> _Directions_
Set the listing down again exactly, please, apart from its pictures.

══ Information provided

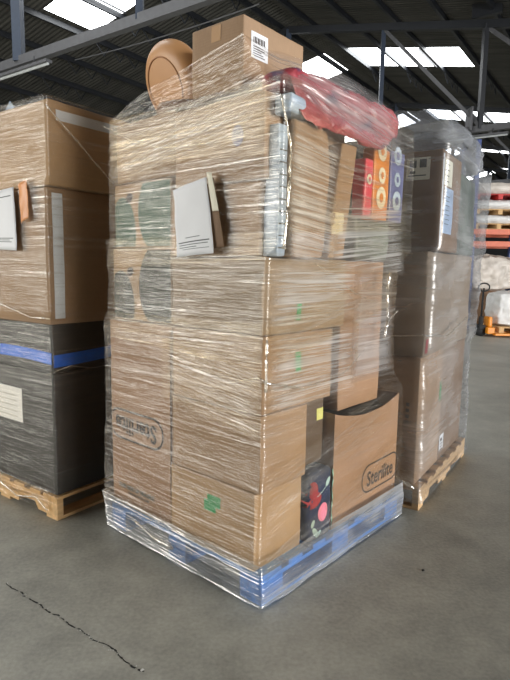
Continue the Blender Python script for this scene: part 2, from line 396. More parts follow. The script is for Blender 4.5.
def text2(body, size, bold=0.0, flip=False, cx=0, cy=0, squash=1.0, shear=0.0, spacing=1.0):
    cu = bpy.data.curves.new('t', 'FONT'); cu.body = body; cu.size = size; cu.offset = bold; cu.align_x = 'CENTER'; cu.align_y = 'CENTER'
    cu.shear = shear; cu.resolution_u = 3; cu.space_character = spacing
    o = bpy.data.objects.new('t', cu); C.objects.link(o)
    dg = bpy.context.evaluated_depsgraph_get(); me = bpy.data.meshes.new_from_object(o.evaluated_get(dg))
    k = -1 if flip else 1
    V = [(cx + k * v.co.x * squash, cy + k * v.co.y) for v in me.vertices]; Fc = [tuple(p.vertices) for p in me.polygons]
    bpy.data.objects.remove(o); bpy.data.curves.remove(cu); bpy.data.meshes.remove(me)
    return V, Fc
def serif_bars(cx, cy, w, k, rows):
    return merge2(*[strip(cx + a * w - .006, cx + a * w + .006, cy + k * r - .0015, cy + k * r + .0015, 1, 1) for a, r in rows])
def stick(B, face, m2, name, mat, off=.0016, parent=None, label=None):
    """Lay a flat patch on a carton face ('L' left-hand, 'R' right-hand, 'T' top), following its surface.
    L/R patches: x to the viewer's right, y height above the carton's base."""
    V, Fc = m2; out = []
    for x, y in V:
        if face == 'L': o, d = Vector((-B.w, -x, y)), Vector((1, 0, 0))
        elif face == 'R': o, d = Vector((x, -B.d, y)), Vector((0, 1, 0))
        else: o, d = Vector((x, y, B.h + .3)), Vector((0, 0, -1))
        hit = B.bvh.ray_cast(o, d)
        if hit[0] is None:
            hit0 = {'L': Vector((-B.w / 2 + B.lean[0] * y, -x, y)), 'R': Vector((x, -B.d / 2 + B.lean[1] * y, y)), 'T': Vector((x, y, B.h))}[face]
        else: hit0 = hit[0]
        out.append(hit0 - d * off)
    me = bpy.data.meshes.new(name); me.from_pydata([tuple(v) for v in out], [], Fc); me.update()
    for p in me.polygons: p.use_smooth = True
    o = link(name, me, M[mat], parent or B.o)
    if label: o['label'] = label
    return o
def onL(B, sw): return (B.s[0] + B.s[1]) / 2 - sw            # pallet coordinate s -> patch x on the L face
def onR(B, tw): return tw - (B.t[0] + B.t[1]) / 2

# ------------------------------------------------------------------ structure: floor
bm = bmesh.new()
q = [bl(e, d, 0) for e, d in ((-40, -6), (16, -6), (16, 74), (-40, 74))]
vs = [bm.verts.new(p) for p in q] + [bm.verts.new(p - Vector((0, 0, .2))) for p in q]
bm.faces.new(vs[:4]); bm.faces.new(vs[4:])
for i in range(4): bm.faces.new((vs[i], vs[(i + 1) % 4], vs[4 + (i + 1) % 4], vs[4 + i]))
tag(from_bm('floor', bm, M['concrete']), 'grey worn concrete warehouse floor', 'floor', kind='structure')

bm = bmesh.new()                                       # yard outside the doors, so the daylit ground continues
add_box(bm, -60, 60, -60, -6.01, -.12, -.02)
o = from_bm('ground', bm, M['concrete']); o.rotation_euler = (0, 0, -RD); tag(o, 'concrete yard outside the warehouse doors', 'ground', kind='structure')

# crack across the floor
bm = bmesh.new(); rnd = random.Random(3)
a, b = Vector((-1.07, 2.215, 0)), Vector((-.36, 1.70, 0)); n = 74; pts = []
for i in range(n + 1):
    u = i / n; p = a.lerp(b, u) + Vector((.6, .8, 0)) * (noise.noise(Vector((u * 7, 0, 1))) * .018 + noise.noise(Vector((u * 31, 0, 5))) * .008)
    pts.append(p)
dr = (b - a).normalized(); nr = Vector((-dr.y, dr.x, 0))
for i in range(n):
    if rnd.random() < .26: continue
    w0, w1 = rnd.uniform(.0012, .0042), rnd.uniform(.0012, .0042)
    f = [pts[i] + nr * w0, pts[i + 1] + nr * w1, pts[i + 1] - nr * w1, pts[i] - nr * w0]
    bm.faces.new([bm.verts.new(p + Vector((0, 0, .0012))) for p in f])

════

> _Task solution_
Continue the Blender Python script for this scene: part 2, from line 396. More parts follow. The script is for Blender 4.5.
def text2(body, size, bold=0.0, flip=False, cx=0, cy=0, squash=1.0, shear=0.0, spacing=1.0):
    cu = bpy.data.curves.new('t', 'FONT'); cu.body = body; cu.size = size; cu.offset = bold; cu.align_x = 'CENTER'; cu.align_y = 'CENTER'
    cu.shear = shear; cu.resolution_u = 3; cu.space_character = spacing
    o = bpy.data.objects.new('t', cu); C.objects.link(o)
    dg = bpy.context.evaluated_depsgraph_get(); me = bpy.data.meshes.new_from_object(o.evaluated_get(dg))
    k = -1 if flip else 1
    V = [(cx + k * v.co.x * squash, cy + k * v.co.y) for v in me.vertices]; Fc = [tuple(p.vertices) for p in me.polygons]
    bpy.data.objects.remove(o); bpy.data.curves.remove(cu); bpy.data.meshes.remove(me)
    return V, Fc
def serif_bars(cx, cy, w, k, rows):
    return merge2(*[strip(cx + a * w - .006, cx + a * w + .006, cy + k * r - .0015, cy + k * r + .0015, 1, 1) for a, r in rows])
def stick(B, face, m2, name, mat, off=.0016, parent=None, label=None):
    """Lay a flat patch on a carton face ('L' left-hand, 'R' right-hand, 'T' top), following its surface.
    L/R patches: x to the viewer's right, y height above the carton's base."""
    V, Fc = m2; out = []
    for x, y in V:
        if face == 'L': o, d = Vector((-B.w, -x, y)), Vector((1, 0, 0))
        elif face == 'R': o, d = Vector((x, -B.d, y)), Vector((0, 1, 0))
        else: o, d = Vector((x, y, B.h + .3)), Vector((0, 0, -1))
        hit = B.bvh.ray_cast(o, d)
        if hit[0] is None:
            hit0 = {'L': Vector((-B.w / 2 + B.lean[0] * y, -x, y)), 'R': Vector((x, -B.d / 2 + B.lean[1] * y, y)), 'T': Vector((x, y, B.h))}[face]
        else: hit0 = hit[0]
        out.append(hit0 - d * off)
    me = bpy.data.meshes.new(name); me.from_pydata([tuple(v) for v in out], [], Fc); me.update()
    for p in me.polygons: p.use_smooth = True
    o = link(name, me, M[mat], parent or B.o)
    if label: o['label'] = label
    return o
def onL(B, sw): return (B.s[0] + B.s[1]) / 2 - sw            # pallet coordinate s -> patch x on the L face
def onR(B, tw): return tw - (B.t[0] + B.t[1]) / 2

# ------------------------------------------------------------------ structure: floor
bm = bmesh.new()
q = [bl(e, d, 0) for e, d in ((-40, -6), (16, -6), (16, 74), (-40, 74))]
vs = [bm.verts.new(p) for p in q] + [bm.verts.new(p - Vector((0, 0, .2))) for p in q]
bm.faces.new(vs[:4]); bm.faces.new(vs[4:])
for i in range(4): bm.faces.new((vs[i], vs[(i + 1) % 4], vs[4 + (i + 1) % 4], vs[4 + i]))
tag(from_bm('floor', bm, M['concrete']), 'grey worn concrete warehouse floor', 'floor', kind='structure')

bm = bmesh.new()                                       # yard outside the doors, so the daylit ground continues
add_box(bm, -60, 60, -60, -6.01, -.12, -.02)
o = from_bm('ground', bm, M['concrete']); o.rotation_euler = (0, 0, -RD); tag(o, 'concrete yard outside the warehouse doors', 'ground', kind='structure')

# crack across the floor
bm = bmesh.new(); rnd = random.Random(3)
a, b = Vector((-1.07, 2.215, 0)), Vector((-.36, 1.70, 0)); n = 74; pts = []
for i in range(n + 1):
    u = i / n; p = a.lerp(b, u) + Vector((.6, .8, 0)) * (noise.noise(Vector((u * 7, 0, 1))) * .018 + noise.noise(Vector((u * 31, 0, 5))) * .008)
    pts.append(p)
dr = (b - a).normalized(); nr = Vector((-dr.y, dr.x, 0))
for i in range(n):
    if rnd.random() < .26: continue
    w0, w1 = rnd.uniform(.0012, .0042), rnd.uniform(.0012, .0042)
    f = [pts[i] + nr * w0, pts[i + 1] + nr * w1, pts[i + 1] - nr * w1, pts[i] - nr * w0]
    bm.faces.new([bm.verts.new(p + Vector((0, 0, .0012))) for p in f])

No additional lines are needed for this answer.